El sillón 'H'

El escritor Félix de Azúa durante su discurso de ingreso en la Real Academia Española (RAE)/EFE

El escritor Félix de Azúa durante su discurso de ingreso en la Real Academia Española (RAE)/EFE

Por Juan Pablo Sánchez Vicedo, @jpsVicedo

Félix de Azúa empezó escribiendo versos contestatarios y ahora es académico. Josep Maria Castellet lo hizo un poco célebre en 1970, cuando lo incluyó en su antología Nueve novísimos poetas españoles. Los novísimos podían haber sido diez, quince o treinta y tres, pero Carlos Barral convenció a Castellet de que «nueve novísimos» era un reclamo sonoro. Aquel joven rebelde fue enviado a la Universidad de Navarra para que el Opus lo enderezase, pero otras familias tuvieron la misma idea y se juntó con unos cuantos individuos de su condición. Luego estudió filosofía y se fue a París, donde no estaba muy mal vista la extrema izquierda, y allí frecuentó la tertulia de Agustín García Calvo, el profesor depurado por la dictadura.

Azúa es hoy un señor templado y sabedor que practica la ironía como una gimnasia que mantiene a punto su inteligencia. Ha cultivado casi todos los géneros como sucesivas estaciones de su viaje al desencanto: poesía, novela, artículos y ensayo, y acaso la Academia le haya franqueado la puerta al ensayista.

El ingreso en la Real Academia Española es ritual. Los invitados seguimos recibiendo un tarjetón pulcro y solemne en el que los académicos son tratados de excelentísimos. El estatuto de la casa prescribe la presentación del candidato con el aval de tres miembros. A Félix de Azúa lo propusieron Carmen Iglesias, Javier Marías y Santiago Muñoz Machado para ocupar el sillón «H» y fue elegido en el pleno del 18 de junio de 2015. Nueve meses entre la elección y el ingreso no es demasiado tiempo; se ha dado el caso de esperar cuarenta años, pero no es preciso explicarlo ahora.
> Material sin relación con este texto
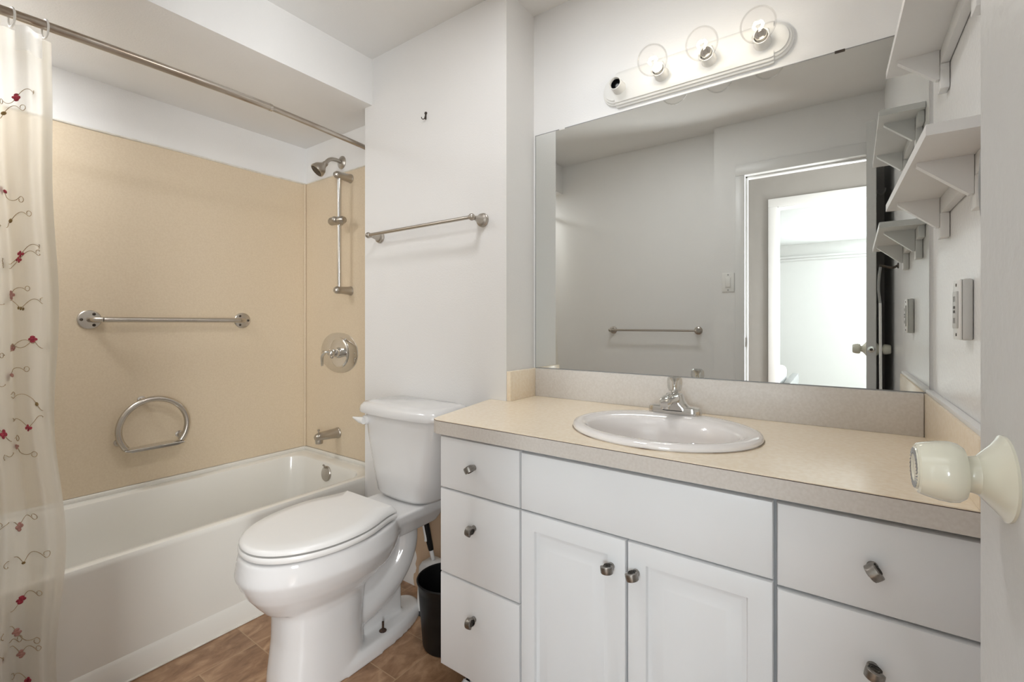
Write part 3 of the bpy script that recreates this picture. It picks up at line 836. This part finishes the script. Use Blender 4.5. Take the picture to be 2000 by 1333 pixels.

Los electos entran en la RAE vestidos de etiqueta. Como a todos los que han sido revolucionarios, a Félix de Azúa le sienta bien el frac. Cruzó el salón acompañado de Aurora Egido y Manuel Gutiérrez Aragón, sus predecesores inmediatos. Presidió el acto el ministro de Educación, sobre cuya cabeza no colgaba el viejo retrato de Cervantes, trasladado provisionalmente a la Biblioteca Nacional para una exposición.

El sillón «H» es tan misterioso como la letra que lo señala. Parecía propiedad del longevo Martín de Riquer, un medievalista venerable y derruido como un castillo. De Riquer, mutilado de guerra, estuvo en la Academia como un caballero indestructible que casi vence a la muerte; falleció a los 99 años, como Menéndez Pidal, de lo cual se deduce que estudiar la Edad Media alarga la vida. En su discurso Félix de Azúa se reconoció deslumbrado por Martín de Riquer ya en 1970, en una conferencia sobre armas y armaduras. Luego, Carlos Barral, inducido por Vargas Llosa, reeditó con supervisión de De Riquer la novela de caballerías Tirant lo Blanch, que a su vez estimuló a Félix de Azúa a escribir su propia novela caballeresca: «Hace cuarenta años que Martín de Riquer empezó a traerme a este sillón».

Mario Vargas Llosa respondió a Félix de Azúa con el preceptivo discurso de bienvenida. El peruano vive la difícil etapa que sigue al triunfo, aunque parece que el Nobel no lo ha paralizado o, por usar una expresión suya, no lo ha convertido en una estatua. Ahora lucha por no descomponer en las portadas de ¡Hola! su figura de escritor sagrado. Dicen que en la Feria del Libro de Lima se preguntó mucho por "ese señor que sale con la madre de Enrique Iglesias". Verdad o no, Peio H. Riaño ha contado en EL ESPAÑOL que ya se han ordenado dos reimpresiones de su nueva novela, Cinco esquinas, que solo lleva diez días a la venta.

De Félix de Azúa ensalzó sobre todo su condición de ensayista radical, valeroso e instructivo y lo elevó al nivel de Octavio Paz. Celebró que despertara de la pesadilla utopista a tiempo de espabilarnos contra el nacionalismo, el terrorismo y otras epidemias antiliberales. Fue una bienvenida no solo a la Academia sino también al campo ideológico en el que van a seguir militando juntos como dos caballeros medievales. Azúa recibió del ministro la medalla y el diploma, y culminó el rito de paso ocupando el asiento que Egido y Gutiérrez Aragón habían dejado libre entre ambos.

Levantada la sesión, evité la nube de curiosos sobre la prometida del Nobel y recuperé mi abrigo para recibir el abrazo frío de la noche madrileña.